Data is something that managers can always find themselves, if they employ enough people or look hard enough. Admittedly, locating data can be difficult in this market, but the point is that it doesn’t take intelligence or creativity; just diligence.
Insight, on the other hand, is in serious short supply in China. The AmCham report drills down through the data and offers up insight because the focus is on doing that.
Management level human resource constraints emerge as the top problem in the AmCham survey, and 71% of members thought that China was losing at least some competitive advantage due to rising costs. However, I would emphasise that few companies have even considered moving out of China.
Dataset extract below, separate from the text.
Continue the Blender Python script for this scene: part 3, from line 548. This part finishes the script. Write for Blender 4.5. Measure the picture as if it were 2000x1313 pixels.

About 80% of companies reported difficulty attracting, developing and retaining both managers and skilled workers in China. Capacity expansions were on the table for a lot of companies and 41% are looking at moving to the inner provinces, where labor costs are lower. The possibility of an economic slowdown was the top concern, with labor costs as the second biggest challenge.
Demise of Data Providers
The need for staff in China to provide insight has recently become acute. With China reaching the Lewisian Turning Point, productivity is now a real issue, and the responsibility for solving this will rest on HR. We can no longer keep doing the same old same in China, which in the past was to keep throwing labor at every problem.
In order to find out what your company should next do you need to put in place people who can examine what it is that your company is doing wrong now, and then let them go in and fix it. This requires insight and action, and a small proportion of the younger generation gets this. There are also older managers who get this but younger people will provide you with a target rich environment of individuals with the right skills.
Unfortunately, this little group of younger professionals do not have the influence to change things so they need help. Their level of boredom in the office is at least partly due to the fact that they are asked by older, middle level managers for data, when they often have unwelcome insights that cannot get past these middle managers. The gatekeepers keep this generation blocked in, but not forever.
In the long term scenario, this older generation, who are limited purely to finding and presenting data, should be slowly pushed aside. Those who can analyze data and provide insight will survive. HR has to drive this process to its final conclusion.
It can be seen in Darwinian terms, with a new urgency coming from the failure of the current model. Add in the speed of change in the business environment in China right now and you have little or no choice but to move away from data, and towards insight. The good news is that the people with insight are there.
They are probably sitting in your office looking bored.